In an email, Guest said he hopes no one finishes his book “thinking I am a person who hasn’t struggled and made poor choices in my life.”

He added, “I have had to learn several lessons the hard way. I continue to struggle with anxiety and negative self-talk.”

About five years ago, Guest met Dr. Mehmet Oz. “All The Right Reasons” landed Guest an appearance on the “The Dr. Oz” television show on Oct. 17.

A week later, Guest estimated “All The Right Reasons” had sold about 13,000 copies. USANA is selling the book and it is available also on Amazon.com but Guest said he believes most of the sales to date have been through USANA.

Meanwhile, more than 10 years ago, Francis Guest died.

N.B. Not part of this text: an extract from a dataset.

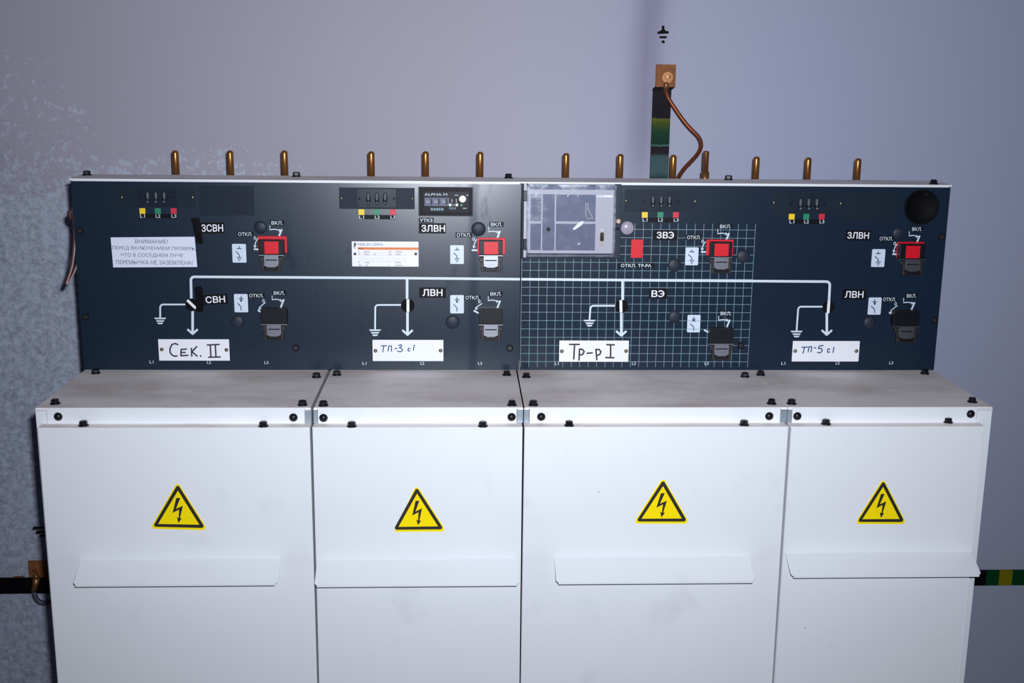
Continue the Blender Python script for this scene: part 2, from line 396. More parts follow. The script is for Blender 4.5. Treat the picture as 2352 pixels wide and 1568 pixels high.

“When he passed away, it was a moment of truth for me to decide what kind of man I would be to carry on his legacy,” Guest said during the phone interview.

He said he believes his father would be simultaneously proud of the book and somewhat embarrassed by its personal revelations. He said that he, like his father, tends to be a private person.

“Exposing my personal life to the world was intimidating,” he said. “I also realized that I have been very blessed with a variety of experiences, any one of which could be life changing.”

And now Guest has heard from readers of “All The Right Reasons” that the book has been a blessing for them. One Montana man wrote that “All The Right Reasons” helped him choose life when dire circumstances had left him brooding about ending it.

“To make a positive difference in someone’s life is as good as it gets,” Guest said.